The Daily Citizen, Dalton, GA

Opinion

January 25, 2012

Charles Oliver: It couldn't happen here

— Georgia state Rep. Pam Dickerson, D-Conyers, has introduced a bill that would make it a crime to photoshop someone’s head on a nude or lewd image and post it on the Internet. If her goal was to provoke someone into pasting her photo on a nude or lewd image and posting it on the Internet, a Google image search shows she has succeeded.



Students at the newly opened Corner Canyon High School in Utah voted to name their school mascot the Cougar. Principal Mary Bailey, backed by school board members, rejected that name, calling it “insensitive to women.” They decided that the mascot will be called the Charger, which to me seems insensitive to people with credit card debt.



Ohio Rep. Dennis Kucinich and five other Democrats in the U.S. House of Representatives have introduced a bill that would create a “reasonable profit board.” The bill would enable an unelected three-member panel to determine what a “reasonable profit” is for any company in the petroleum business and confiscate any profits above that level. But Kucinich says the oil industry is only the start and the board could later be empowered to rule over other industries. It looks like Orren Boyle is now drafting legislation for Kucinich.



In California, Indian tribes have kicked out some 2,500 members over the past 10 years and hundreds more members currently face being removed. Critics say many of these removals are driven by casino gambling, a $7 billion a year industry for California tribes. Fewer members means fewer people to divide that money among. But the tribes insist they are just making sue that all of their members are Indian enough to be members. In any event, there’s little those who are kicked out can do about it. Under federal law, most tribes are free to set, and change their membership standards. “The tribe has historically had the ability to remove people,” said Kevin Bearquiver, Bureau of Indian Affairs deputy director for the Pacific region. “Tolerance is a European thing brought to the country. We never tolerated things. We turned our back on people.”
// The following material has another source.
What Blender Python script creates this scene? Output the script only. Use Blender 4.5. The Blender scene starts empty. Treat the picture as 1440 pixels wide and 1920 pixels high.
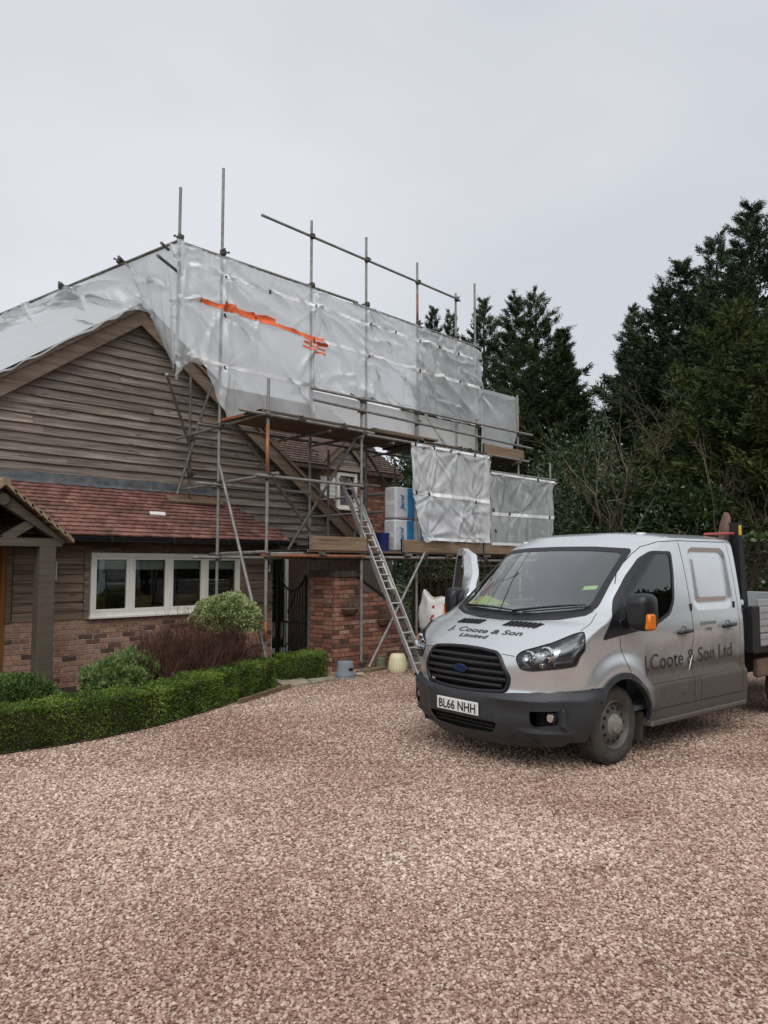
# Driveway with a scaffolded, sheeted barn house and a parked crew-cab tipper.
import bpy, math, random
import numpy as np
from mathutils import Vector, Matrix
from mathutils.geometry import delaunay_2d_cdt

S = bpy.context.scene
COL = S.collection
random.seed(7)
RNG = np.random.default_rng(7)
R = math.radians
# ---------------------------------------------------------------- camera
CAM_H = 1.74
cd = bpy.data.cameras.new('camera')
cam = bpy.data.objects.new('camera', cd)
COL.objects.link(cam)
cam.location = (0, 0, CAM_H)
cam.rotation_euler = (R(90 + 4.165), 0, R(44.36 - 90))
cd.sensor_fit = 'VERTICAL'
cd.sensor_height = 36
cd.lens = 26.006
cd.clip_start = .05
cd.clip_end = 2000
S.camera = cam
# ---------------------------------------------------------------- sky, sun, exposure
SUN_EL, SUN_AZ = 52, 220        # degrees; azimuth counter-clockwise from +X
wd = bpy.data.worlds.new('World')
S.world = wd
wd.use_nodes = True
wn = wd.node_tree.nodes
wl = wd.node_tree.links
wn.clear()
wo = wn.new('ShaderNodeOutputWorld')
bg = wn.new('ShaderNodeBackground')
bg.inputs[1].default_value = .1
sky = wn.new('ShaderNodeTexSky')
sky.sky_type = 'NISHITA'
sky.sun_disc = False
sky.sun_elevation = R(SUN_EL)
sky.sun_rotation = R(90 - SUN_AZ)
tcw = wn.new('ShaderNodeTexCoord')
mpw = wn.new('ShaderNodeMapping')
mpw.inputs['Scale'].default_value = (1.0, 1.0, 2.2)
nzw = wn.new('ShaderNodeTexNoise')
nzw.inputs['Scale'].default_value = 1.6
nzw.inputs['Detail'].default_value = 4
nzw.inputs['Roughness'].default_value = .45
rmp = wn.new('ShaderNodeValToRGB')
rmp.color_ramp.elements[0].position = .36
rmp.color_ramp.elements[0].color = (.81, .835, .895, 1)
rmp.color_ramp.elements[1].position = .64
rmp.color_ramp.elements[1].color = (.965, .985, 1.03, 1)
vml = wn.new('ShaderNodeVectorMath')
vml.operation = 'SCALE'
vml.inputs['Scale'].default_value = 7.6
mxw = wn.new('ShaderNodeMix')
mxw.data_type = 'RGBA'
mxw.inputs[0].default_value = .93
wl.new(tcw.outputs['Generated'], mpw.inputs[0])
wl.new(mpw.outputs[0], nzw.inputs['Vector'])
wl.new(nzw.outputs[0], rmp.inputs[0])
wl.new(rmp.outputs[0], vml.inputs[0])
wl.new(sky.outputs[0], mxw.inputs[6])
wl.new(vml.outputs[0], mxw.inputs[7])
wl.new(mxw.outputs[2], bg.inputs[0])
wl.new(bg.outputs[0], wo.inputs[0])
sd = bpy.data.lights.new('sun', 'SUN')
sd.energy = 1.5
sd.angle = R(50)
sd.color = (1, .97, .93)
sun = bpy.data.objects.new('sun', sd)
COL.objects.link(sun)
sun.location = (0, 0, 30)
sun.rotation_euler = (R(90 - SUN_EL), 0, R(SUN_AZ + 90))
S.view_settings.view_transform = 'Standard'
S.view_settings.look = 'None'
S.view_settings.exposure = .12
S.view_settings.gamma = 1
S.render.engine = 'CYCLES'
S.cycles.max_bounces = 6
S.cycles.diffuse_bounces = 3
S.cycles.glossy_bounces = 3
S.cycles.transmission_bounces = 5
S.cycles.transparent_max_bounces = 10
S.cycles.use_denoising = True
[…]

Chelsea, Mass., housing authority director Michael E. McLaughlin resigned last year after local media revealed he was earning a $360,000 yearly salary. The Boston Globe reports that McLaughlin put in just 15 full workdays in Chelsea that year. Citing phone records, the paper says he didn’t go to Chelsea at all on almost half the workdays in 2011. Yet somehow on the day he resigned he signed a check to himself for $81,578 for unused vacation days and a second $114,237 check for unused sick days. The federal government has taken over the operations of the housing authority.



In North Carolina, Gaybbriel Cofield pleaded guilty last year to selling crack cocaine and agreed to allow the government to confiscate his grandmother’s house and two other houses that belong to her. Cofield did not own any of those houses, though he had been living at his grandmother’s house. That apparently doesn’t matter to the federal government, which sent marshals to seize the properties. The grandmother is fighting to keep her house and other property in court.